Task prompt: The listing below should be written out exactly; please include all of it.

########

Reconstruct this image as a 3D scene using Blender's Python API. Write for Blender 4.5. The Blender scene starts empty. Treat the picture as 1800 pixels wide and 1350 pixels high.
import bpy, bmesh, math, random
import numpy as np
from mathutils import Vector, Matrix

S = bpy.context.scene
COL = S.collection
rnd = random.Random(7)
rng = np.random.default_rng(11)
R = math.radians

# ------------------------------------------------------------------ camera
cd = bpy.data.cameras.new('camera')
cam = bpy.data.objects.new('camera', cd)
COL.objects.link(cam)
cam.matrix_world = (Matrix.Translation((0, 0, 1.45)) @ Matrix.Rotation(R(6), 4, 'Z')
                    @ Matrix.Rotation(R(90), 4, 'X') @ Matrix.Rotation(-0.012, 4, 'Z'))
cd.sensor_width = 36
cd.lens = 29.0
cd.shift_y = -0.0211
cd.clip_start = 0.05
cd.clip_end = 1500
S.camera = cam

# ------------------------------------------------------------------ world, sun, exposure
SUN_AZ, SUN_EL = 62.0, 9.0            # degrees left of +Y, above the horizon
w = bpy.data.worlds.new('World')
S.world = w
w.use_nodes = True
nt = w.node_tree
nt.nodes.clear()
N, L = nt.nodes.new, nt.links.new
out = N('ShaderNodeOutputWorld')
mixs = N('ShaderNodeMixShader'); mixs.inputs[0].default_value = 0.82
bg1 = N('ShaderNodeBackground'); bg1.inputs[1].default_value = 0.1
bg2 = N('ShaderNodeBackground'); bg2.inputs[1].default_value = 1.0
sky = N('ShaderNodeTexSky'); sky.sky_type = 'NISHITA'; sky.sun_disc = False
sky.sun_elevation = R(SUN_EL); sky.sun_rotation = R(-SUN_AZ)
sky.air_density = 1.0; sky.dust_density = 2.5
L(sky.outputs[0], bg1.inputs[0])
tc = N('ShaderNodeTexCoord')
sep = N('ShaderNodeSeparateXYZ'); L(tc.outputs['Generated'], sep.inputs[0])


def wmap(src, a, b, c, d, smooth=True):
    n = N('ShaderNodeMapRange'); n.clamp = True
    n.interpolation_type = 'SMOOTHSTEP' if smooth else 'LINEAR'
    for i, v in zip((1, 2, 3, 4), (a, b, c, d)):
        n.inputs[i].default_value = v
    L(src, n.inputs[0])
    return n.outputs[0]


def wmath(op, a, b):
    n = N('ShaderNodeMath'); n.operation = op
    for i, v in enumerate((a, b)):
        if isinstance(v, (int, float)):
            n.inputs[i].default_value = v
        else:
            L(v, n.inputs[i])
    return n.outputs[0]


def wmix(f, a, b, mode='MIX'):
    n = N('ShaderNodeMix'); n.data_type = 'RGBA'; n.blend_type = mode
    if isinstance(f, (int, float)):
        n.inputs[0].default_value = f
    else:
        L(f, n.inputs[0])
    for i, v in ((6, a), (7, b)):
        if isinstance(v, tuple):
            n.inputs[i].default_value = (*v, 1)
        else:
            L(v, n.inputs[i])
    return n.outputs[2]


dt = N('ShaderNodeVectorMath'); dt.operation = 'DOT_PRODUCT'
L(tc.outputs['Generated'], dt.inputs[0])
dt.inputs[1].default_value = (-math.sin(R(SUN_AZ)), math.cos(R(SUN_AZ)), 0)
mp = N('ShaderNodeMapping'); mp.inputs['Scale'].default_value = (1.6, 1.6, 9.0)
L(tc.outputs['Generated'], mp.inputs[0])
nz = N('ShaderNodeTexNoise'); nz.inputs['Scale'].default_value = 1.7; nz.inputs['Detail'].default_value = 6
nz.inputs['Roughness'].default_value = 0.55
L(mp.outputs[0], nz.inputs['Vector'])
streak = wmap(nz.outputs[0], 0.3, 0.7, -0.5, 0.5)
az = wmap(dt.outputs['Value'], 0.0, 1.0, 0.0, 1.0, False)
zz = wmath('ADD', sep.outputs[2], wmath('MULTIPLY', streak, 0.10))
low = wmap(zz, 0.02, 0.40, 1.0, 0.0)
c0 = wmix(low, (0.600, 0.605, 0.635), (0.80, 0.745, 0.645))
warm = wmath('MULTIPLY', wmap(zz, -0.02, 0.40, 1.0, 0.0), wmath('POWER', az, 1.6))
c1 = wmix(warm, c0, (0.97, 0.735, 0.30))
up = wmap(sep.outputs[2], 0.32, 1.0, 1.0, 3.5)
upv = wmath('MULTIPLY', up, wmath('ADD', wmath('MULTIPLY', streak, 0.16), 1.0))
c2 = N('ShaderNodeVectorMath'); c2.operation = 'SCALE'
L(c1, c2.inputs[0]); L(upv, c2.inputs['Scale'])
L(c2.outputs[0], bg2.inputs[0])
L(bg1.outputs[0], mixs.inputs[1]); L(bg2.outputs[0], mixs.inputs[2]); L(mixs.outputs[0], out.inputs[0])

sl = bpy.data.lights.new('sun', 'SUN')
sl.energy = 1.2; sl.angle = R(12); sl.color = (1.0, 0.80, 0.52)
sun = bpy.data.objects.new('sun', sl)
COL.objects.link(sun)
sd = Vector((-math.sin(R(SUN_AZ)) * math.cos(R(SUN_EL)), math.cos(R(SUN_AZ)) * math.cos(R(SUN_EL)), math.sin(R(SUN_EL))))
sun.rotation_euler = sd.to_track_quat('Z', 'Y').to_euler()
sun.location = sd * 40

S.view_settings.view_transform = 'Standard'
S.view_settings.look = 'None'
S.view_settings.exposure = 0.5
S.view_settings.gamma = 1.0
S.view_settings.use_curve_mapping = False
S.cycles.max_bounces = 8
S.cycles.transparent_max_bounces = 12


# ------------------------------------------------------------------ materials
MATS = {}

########

Result of the task:
Reconstruct this image as a 3D scene using Blender's Python API. Write for Blender 4.5. The Blender scene starts empty. Treat the picture as 1800 pixels wide and 1350 pixels high.
import bpy, bmesh, math, random
import numpy as np
from mathutils import Vector, Matrix

S = bpy.context.scene
COL = S.collection
rnd = random.Random(7)
rng = np.random.default_rng(11)
R = math.radians

# ------------------------------------------------------------------ camera
cd = bpy.data.cameras.new('camera')
cam = bpy.data.objects.new('camera', cd)
COL.objects.link(cam)
cam.matrix_world = (Matrix.Translation((0, 0, 1.45)) @ Matrix.Rotation(R(6), 4, 'Z')
                    @ Matrix.Rotation(R(90), 4, 'X') @ Matrix.Rotation(-0.012, 4, 'Z'))
cd.sensor_width = 36
cd.lens = 29.0
cd.shift_y = -0.0211
cd.clip_start = 0.05
cd.clip_end = 1500
S.camera = cam

# ------------------------------------------------------------------ world, sun, exposure
SUN_AZ, SUN_EL = 62.0, 9.0            # degrees left of +Y, above the horizon
w = bpy.data.worlds.new('World')
S.world = w
w.use_nodes = True
nt = w.node_tree
nt.nodes.clear()
N, L = nt.nodes.new, nt.links.new
out = N('ShaderNodeOutputWorld')
mixs = N('ShaderNodeMixShader'); mixs.inputs[0].default_value = 0.82
bg1 = N('ShaderNodeBackground'); bg1.inputs[1].default_value = 0.1
bg2 = N('ShaderNodeBackground'); bg2.inputs[1].default_value = 1.0
sky = N('ShaderNodeTexSky'); sky.sky_type = 'NISHITA'; sky.sun_disc = False
sky.sun_elevation = R(SUN_EL); sky.sun_rotation = R(-SUN_AZ)
sky.air_density = 1.0; sky.dust_density = 2.5
L(sky.outputs[0], bg1.inputs[0])
tc = N('ShaderNodeTexCoord')
sep = N('ShaderNodeSeparateXYZ'); L(tc.outputs['Generated'], sep.inputs[0])


def wmap(src, a, b, c, d, smooth=True):
    n = N('ShaderNodeMapRange'); n.clamp = True
    n.interpolation_type = 'SMOOTHSTEP' if smooth else 'LINEAR'
    for i, v in zip((1, 2, 3, 4), (a, b, c, d)):
        n.inputs[i].default_value = v
    L(src, n.inputs[0])
    return n.outputs[0]


def wmath(op, a, b):
    n = N('ShaderNodeMath'); n.operation = op
    for i, v in enumerate((a, b)):
        if isinstance(v, (int, float)):
            n.inputs[i].default_value = v
        else:
            L(v, n.inputs[i])
    return n.outputs[0]


def wmix(f, a, b, mode='MIX'):
    n = N('ShaderNodeMix'); n.data_type = 'RGBA'; n.blend_type = mode
    if isinstance(f, (int, float)):
        n.inputs[0].default_value = f
    else:
        L(f, n.inputs[0])
    for i, v in ((6, a), (7, b)):
        if isinstance(v, tuple):
            n.inputs[i].default_value = (*v, 1)
        else:
            L(v, n.inputs[i])
    return n.outputs[2]


dt = N('ShaderNodeVectorMath'); dt.operation = 'DOT_PRODUCT'
L(tc.outputs['Generated'], dt.inputs[0])
dt.inputs[1].default_value = (-math.sin(R(SUN_AZ)), math.cos(R(SUN_AZ)), 0)
mp = N('ShaderNodeMapping'); mp.inputs['Scale'].default_value = (1.6, 1.6, 9.0)
L(tc.outputs['Generated'], mp.inputs[0])
nz = N('ShaderNodeTexNoise'); nz.inputs['Scale'].default_value = 1.7; nz.inputs['Detail'].default_value = 6
nz.inputs['Roughness'].default_value = 0.55
L(mp.outputs[0], nz.inputs['Vector'])
streak = wmap(nz.outputs[0], 0.3, 0.7, -0.5, 0.5)
az = wmap(dt.outputs['Value'], 0.0, 1.0, 0.0, 1.0, False)
zz = wmath('ADD', sep.outputs[2], wmath('MULTIPLY', streak, 0.10))
low = wmap(zz, 0.02, 0.40, 1.0, 0.0)
c0 = wmix(low, (0.600, 0.605, 0.635), (0.80, 0.745, 0.645))
warm = wmath('MULTIPLY', wmap(zz, -0.02, 0.40, 1.0, 0.0), wmath('POWER', az, 1.6))
c1 = wmix(warm, c0, (0.97, 0.735, 0.30))
up = wmap(sep.outputs[2], 0.32, 1.0, 1.0, 3.5)
upv = wmath('MULTIPLY', up, wmath('ADD', wmath('MULTIPLY', streak, 0.16), 1.0))
c2 = N('ShaderNodeVectorMath'); c2.operation = 'SCALE'
L(c1, c2.inputs[0]); L(upv, c2.inputs['Scale'])
L(c2.outputs[0], bg2.inputs[0])
L(bg1.outputs[0], mixs.inputs[1]); L(bg2.outputs[0], mixs.inputs[2]); L(mixs.outputs[0], out.inputs[0])

sl = bpy.data.lights.new('sun', 'SUN')
sl.energy = 1.2; sl.angle = R(12); sl.color = (1.0, 0.80, 0.52)
sun = bpy.data.objects.new('sun', sl)
COL.objects.link(sun)
sd = Vector((-math.sin(R(SUN_AZ)) * math.cos(R(SUN_EL)), math.cos(R(SUN_AZ)) * math.cos(R(SUN_EL)), math.sin(R(SUN_EL))))
sun.rotation_euler = sd.to_track_quat('Z', 'Y').to_euler()
sun.location = sd * 40

S.view_settings.view_transform = 'Standard'
S.view_settings.look = 'None'
S.view_settings.exposure = 0.5
S.view_settings.gamma = 1.0
S.view_settings.use_curve_mapping = False
S.cycles.max_bounces = 8
S.cycles.transparent_max_bounces = 12


# ------------------------------------------------------------------ materials
MATS = {}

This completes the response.